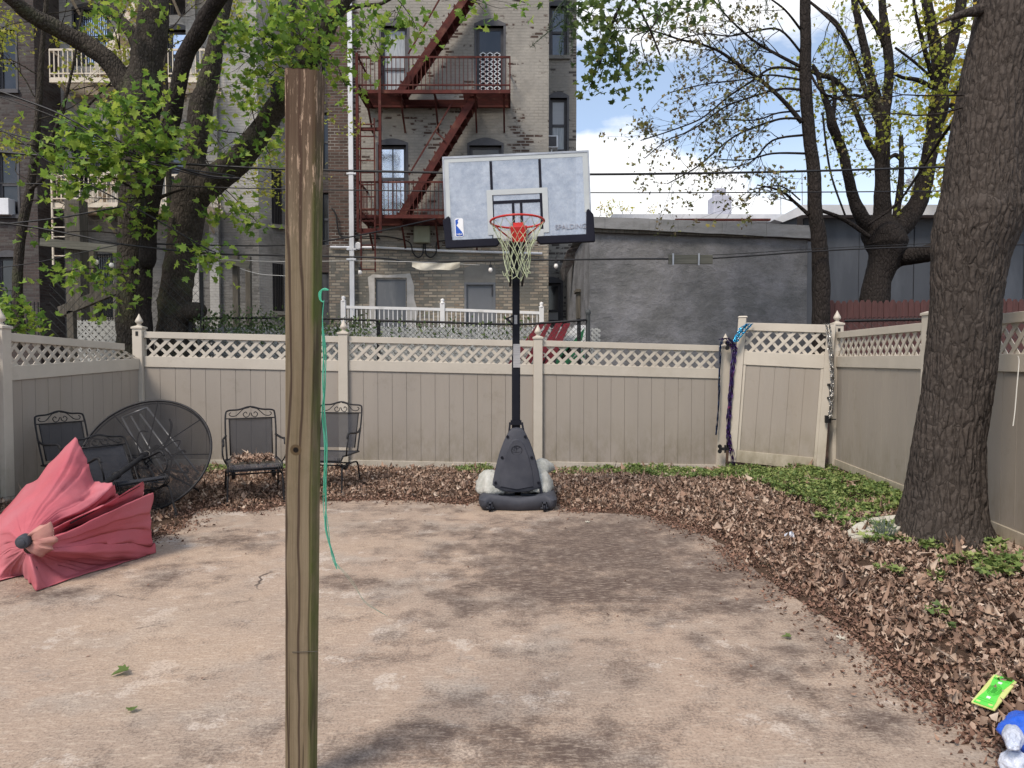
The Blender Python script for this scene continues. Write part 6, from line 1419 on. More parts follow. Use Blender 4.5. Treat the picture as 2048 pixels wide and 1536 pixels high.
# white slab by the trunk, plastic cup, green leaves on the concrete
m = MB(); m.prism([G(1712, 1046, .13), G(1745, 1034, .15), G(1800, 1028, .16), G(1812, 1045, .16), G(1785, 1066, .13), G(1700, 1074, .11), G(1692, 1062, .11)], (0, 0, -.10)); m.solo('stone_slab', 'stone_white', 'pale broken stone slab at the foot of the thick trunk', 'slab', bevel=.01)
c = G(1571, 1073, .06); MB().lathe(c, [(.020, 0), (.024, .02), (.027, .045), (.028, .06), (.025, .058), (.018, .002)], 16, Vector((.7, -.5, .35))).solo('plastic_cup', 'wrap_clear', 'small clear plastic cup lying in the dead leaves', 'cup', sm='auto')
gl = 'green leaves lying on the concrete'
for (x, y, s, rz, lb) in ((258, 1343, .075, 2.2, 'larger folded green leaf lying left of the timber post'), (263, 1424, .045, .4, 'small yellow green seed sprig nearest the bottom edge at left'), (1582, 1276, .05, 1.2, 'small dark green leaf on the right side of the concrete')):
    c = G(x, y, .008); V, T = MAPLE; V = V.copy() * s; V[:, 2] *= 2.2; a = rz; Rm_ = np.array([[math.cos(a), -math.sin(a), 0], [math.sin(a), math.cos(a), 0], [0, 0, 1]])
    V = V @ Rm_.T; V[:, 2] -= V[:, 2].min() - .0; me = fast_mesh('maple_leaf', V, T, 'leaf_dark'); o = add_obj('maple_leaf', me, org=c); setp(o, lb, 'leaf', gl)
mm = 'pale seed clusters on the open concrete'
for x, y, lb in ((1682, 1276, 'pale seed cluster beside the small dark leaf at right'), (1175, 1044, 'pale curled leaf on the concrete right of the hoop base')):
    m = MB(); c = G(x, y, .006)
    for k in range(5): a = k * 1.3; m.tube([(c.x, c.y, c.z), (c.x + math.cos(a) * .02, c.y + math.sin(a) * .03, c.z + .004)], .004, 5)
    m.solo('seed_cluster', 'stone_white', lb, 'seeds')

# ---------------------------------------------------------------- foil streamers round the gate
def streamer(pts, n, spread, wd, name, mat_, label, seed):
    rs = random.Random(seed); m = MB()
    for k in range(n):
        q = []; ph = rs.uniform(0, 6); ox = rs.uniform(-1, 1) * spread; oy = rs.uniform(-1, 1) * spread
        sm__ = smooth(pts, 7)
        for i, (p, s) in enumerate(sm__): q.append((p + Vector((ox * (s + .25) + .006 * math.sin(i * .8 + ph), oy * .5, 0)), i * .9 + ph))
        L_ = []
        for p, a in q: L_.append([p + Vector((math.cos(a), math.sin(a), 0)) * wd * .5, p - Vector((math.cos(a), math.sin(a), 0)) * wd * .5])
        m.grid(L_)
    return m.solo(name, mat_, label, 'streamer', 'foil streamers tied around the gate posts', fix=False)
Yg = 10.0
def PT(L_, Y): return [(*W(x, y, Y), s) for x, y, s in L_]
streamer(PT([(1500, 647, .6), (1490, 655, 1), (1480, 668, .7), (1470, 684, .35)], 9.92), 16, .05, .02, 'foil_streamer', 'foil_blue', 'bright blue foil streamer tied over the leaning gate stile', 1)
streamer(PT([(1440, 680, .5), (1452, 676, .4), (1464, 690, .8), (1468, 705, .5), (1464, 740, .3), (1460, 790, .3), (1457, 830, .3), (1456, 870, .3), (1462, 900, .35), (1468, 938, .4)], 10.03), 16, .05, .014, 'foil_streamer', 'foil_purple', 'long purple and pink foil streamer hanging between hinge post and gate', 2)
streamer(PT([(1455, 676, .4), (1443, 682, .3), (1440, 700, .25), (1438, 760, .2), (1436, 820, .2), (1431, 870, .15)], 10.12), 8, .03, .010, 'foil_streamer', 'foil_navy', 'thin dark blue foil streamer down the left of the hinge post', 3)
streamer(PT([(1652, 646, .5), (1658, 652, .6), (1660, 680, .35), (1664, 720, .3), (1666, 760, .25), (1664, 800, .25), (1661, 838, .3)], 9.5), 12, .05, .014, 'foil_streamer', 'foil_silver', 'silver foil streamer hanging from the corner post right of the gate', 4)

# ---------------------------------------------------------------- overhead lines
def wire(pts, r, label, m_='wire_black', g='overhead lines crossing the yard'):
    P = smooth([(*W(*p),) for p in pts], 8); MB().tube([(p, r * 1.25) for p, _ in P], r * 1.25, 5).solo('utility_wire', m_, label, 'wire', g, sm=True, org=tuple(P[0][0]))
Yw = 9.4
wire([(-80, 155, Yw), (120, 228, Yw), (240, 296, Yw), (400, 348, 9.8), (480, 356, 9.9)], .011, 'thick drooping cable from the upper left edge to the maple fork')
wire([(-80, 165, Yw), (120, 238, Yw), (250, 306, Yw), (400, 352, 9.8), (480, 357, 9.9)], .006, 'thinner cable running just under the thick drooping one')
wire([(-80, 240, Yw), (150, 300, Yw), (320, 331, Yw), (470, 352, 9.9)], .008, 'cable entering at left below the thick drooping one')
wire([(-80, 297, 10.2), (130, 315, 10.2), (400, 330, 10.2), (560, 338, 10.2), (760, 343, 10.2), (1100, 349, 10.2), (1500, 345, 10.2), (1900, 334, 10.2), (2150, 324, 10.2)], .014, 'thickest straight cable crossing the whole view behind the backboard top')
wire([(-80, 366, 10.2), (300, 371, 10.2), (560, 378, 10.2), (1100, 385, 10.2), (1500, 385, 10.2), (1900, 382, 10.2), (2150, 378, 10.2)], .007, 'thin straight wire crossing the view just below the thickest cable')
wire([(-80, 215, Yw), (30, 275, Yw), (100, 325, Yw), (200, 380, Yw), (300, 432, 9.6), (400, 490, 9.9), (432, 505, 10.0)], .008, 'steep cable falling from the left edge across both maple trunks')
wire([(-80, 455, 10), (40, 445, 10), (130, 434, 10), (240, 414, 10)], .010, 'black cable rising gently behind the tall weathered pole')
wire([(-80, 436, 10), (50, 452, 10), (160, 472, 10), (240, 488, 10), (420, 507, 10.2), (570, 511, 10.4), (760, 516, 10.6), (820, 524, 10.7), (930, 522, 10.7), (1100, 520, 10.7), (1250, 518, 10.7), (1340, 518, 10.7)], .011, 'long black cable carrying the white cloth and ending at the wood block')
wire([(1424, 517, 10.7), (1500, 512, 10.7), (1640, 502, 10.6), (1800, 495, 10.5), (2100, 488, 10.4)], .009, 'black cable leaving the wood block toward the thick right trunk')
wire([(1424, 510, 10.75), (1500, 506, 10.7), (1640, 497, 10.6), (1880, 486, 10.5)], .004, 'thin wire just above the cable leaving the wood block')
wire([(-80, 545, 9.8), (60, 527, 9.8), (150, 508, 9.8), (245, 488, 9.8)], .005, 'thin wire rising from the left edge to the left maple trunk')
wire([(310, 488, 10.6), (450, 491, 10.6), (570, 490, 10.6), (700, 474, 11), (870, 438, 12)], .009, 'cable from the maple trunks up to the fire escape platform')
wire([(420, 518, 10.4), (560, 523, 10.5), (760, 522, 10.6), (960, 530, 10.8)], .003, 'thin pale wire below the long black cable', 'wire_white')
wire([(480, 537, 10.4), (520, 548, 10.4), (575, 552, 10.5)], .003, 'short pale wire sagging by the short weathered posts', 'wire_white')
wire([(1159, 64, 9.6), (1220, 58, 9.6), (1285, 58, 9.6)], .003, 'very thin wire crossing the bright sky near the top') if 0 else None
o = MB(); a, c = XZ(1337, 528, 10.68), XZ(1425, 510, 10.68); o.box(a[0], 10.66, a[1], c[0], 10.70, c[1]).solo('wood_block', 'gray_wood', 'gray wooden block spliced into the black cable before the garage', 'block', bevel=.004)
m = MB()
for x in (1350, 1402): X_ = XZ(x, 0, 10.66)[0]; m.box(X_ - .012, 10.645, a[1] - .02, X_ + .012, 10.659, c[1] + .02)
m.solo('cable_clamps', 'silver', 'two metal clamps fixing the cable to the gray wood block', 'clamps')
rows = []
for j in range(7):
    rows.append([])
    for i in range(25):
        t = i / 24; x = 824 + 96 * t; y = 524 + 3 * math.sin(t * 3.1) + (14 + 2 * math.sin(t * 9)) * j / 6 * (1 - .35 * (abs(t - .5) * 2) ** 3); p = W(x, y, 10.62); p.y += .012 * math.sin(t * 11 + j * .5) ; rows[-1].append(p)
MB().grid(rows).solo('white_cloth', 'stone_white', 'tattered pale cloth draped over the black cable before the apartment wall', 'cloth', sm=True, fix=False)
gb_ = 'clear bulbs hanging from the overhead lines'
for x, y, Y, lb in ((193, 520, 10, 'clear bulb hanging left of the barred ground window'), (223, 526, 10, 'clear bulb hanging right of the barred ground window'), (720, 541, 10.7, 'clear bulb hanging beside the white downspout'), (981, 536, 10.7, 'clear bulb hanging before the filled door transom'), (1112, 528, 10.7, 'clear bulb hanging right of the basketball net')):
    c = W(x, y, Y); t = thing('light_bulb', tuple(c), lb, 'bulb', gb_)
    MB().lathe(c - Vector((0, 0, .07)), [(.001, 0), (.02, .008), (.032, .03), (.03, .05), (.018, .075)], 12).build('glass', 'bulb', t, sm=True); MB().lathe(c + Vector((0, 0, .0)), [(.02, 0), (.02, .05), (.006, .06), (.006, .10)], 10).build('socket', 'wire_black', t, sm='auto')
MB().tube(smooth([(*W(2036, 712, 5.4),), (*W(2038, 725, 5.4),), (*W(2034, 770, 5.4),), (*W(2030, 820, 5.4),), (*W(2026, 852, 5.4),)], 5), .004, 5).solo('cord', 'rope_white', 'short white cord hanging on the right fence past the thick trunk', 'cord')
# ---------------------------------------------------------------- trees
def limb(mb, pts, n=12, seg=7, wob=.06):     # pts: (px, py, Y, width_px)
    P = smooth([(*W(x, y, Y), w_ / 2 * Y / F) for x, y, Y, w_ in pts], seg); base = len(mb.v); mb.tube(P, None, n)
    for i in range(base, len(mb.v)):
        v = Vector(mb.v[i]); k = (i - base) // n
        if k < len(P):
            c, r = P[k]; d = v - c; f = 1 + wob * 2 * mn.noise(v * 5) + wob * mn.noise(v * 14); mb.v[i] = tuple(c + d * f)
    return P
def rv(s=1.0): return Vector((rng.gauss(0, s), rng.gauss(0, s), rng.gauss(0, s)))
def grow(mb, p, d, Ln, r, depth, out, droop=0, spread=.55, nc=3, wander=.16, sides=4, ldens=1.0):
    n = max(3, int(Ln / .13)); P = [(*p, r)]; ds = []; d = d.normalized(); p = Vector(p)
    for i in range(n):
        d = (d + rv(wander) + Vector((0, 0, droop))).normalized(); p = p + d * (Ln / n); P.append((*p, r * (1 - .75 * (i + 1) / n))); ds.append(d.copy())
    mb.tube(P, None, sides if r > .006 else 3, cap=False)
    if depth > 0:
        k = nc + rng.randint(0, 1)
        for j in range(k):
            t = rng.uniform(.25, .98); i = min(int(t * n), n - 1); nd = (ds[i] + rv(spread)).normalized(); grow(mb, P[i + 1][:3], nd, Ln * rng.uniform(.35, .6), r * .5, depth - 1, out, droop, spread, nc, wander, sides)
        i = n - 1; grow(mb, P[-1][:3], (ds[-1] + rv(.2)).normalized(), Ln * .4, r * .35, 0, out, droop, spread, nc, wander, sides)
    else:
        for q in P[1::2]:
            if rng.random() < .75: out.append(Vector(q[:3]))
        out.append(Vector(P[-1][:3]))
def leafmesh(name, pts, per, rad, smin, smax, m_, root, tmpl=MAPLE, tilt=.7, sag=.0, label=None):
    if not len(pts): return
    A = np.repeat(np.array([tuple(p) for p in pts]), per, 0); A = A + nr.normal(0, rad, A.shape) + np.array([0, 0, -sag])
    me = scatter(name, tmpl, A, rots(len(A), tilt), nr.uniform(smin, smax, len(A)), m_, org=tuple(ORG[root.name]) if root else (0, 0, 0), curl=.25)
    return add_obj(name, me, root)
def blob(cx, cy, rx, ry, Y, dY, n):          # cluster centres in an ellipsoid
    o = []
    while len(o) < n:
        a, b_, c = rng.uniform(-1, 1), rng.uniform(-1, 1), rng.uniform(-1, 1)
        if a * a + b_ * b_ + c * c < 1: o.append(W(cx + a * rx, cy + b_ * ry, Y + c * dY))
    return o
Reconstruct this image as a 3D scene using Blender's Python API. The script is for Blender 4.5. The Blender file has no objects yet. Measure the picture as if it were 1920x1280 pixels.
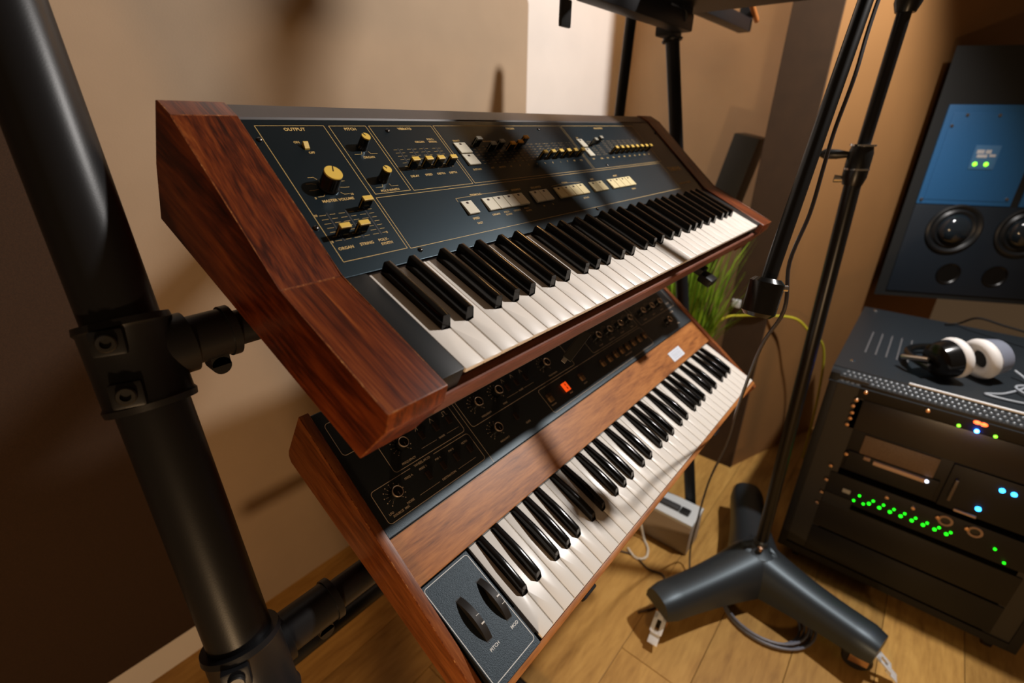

Problem requirements: Return only the lines running from the start of the entries above to the line that contains "m.solo('seed_cluster', 'stone_white', lb, 'seeds')", inclusive, and omit every picture.

Solution for this exercise:
The Blender Python script for this scene continues. Write part 6, from line 1419 on. More parts follow. Use Blender 4.5. Treat the picture as 2048 pixels wide and 1536 pixels high.
# white slab by the trunk, plastic cup, green leaves on the concrete
m = MB(); m.prism([G(1712, 1046, .13), G(1745, 1034, .15), G(1800, 1028, .16), G(1812, 1045, .16), G(1785, 1066, .13), G(1700, 1074, .11), G(1692, 1062, .11)], (0, 0, -.10)); m.solo('stone_slab', 'stone_white', 'pale broken stone slab at the foot of the thick trunk', 'slab', bevel=.01)
c = G(1571, 1073, .06); MB().lathe(c, [(.020, 0), (.024, .02), (.027, .045), (.028, .06), (.025, .058), (.018, .002)], 16, Vector((.7, -.5, .35))).solo('plastic_cup', 'wrap_clear', 'small clear plastic cup lying in the dead leaves', 'cup', sm='auto')
gl = 'green leaves lying on the concrete'
for (x, y, s, rz, lb) in ((258, 1343, .075, 2.2, 'larger folded green leaf lying left of the timber post'), (263, 1424, .045, .4, 'small yellow green seed sprig nearest the bottom edge at left'), (1582, 1276, .05, 1.2, 'small dark green leaf on the right side of the concrete')):
    c = G(x, y, .008); V, T = MAPLE; V = V.copy() * s; V[:, 2] *= 2.2; a = rz; Rm_ = np.array([[math.cos(a), -math.sin(a), 0], [math.sin(a), math.cos(a), 0], [0, 0, 1]])
    V = V @ Rm_.T; V[:, 2] -= V[:, 2].min() - .0; me = fast_mesh('maple_leaf', V, T, 'leaf_dark'); o = add_obj('maple_leaf', me, org=c); setp(o, lb, 'leaf', gl)
mm = 'pale seed clusters on the open concrete'
for x, y, lb in ((1682, 1276, 'pale seed cluster beside the small dark leaf at right'), (1175, 1044, 'pale curled leaf on the concrete right of the hoop base')):
    m = MB(); c = G(x, y, .006)
    for k in range(5): a = k * 1.3; m.tube([(c.x, c.y, c.z), (c.x + math.cos(a) * .02, c.y + math.sin(a) * .03, c.z + .004)], .004, 5)
    m.solo('seed_cluster', 'stone_white', lb, 'seeds')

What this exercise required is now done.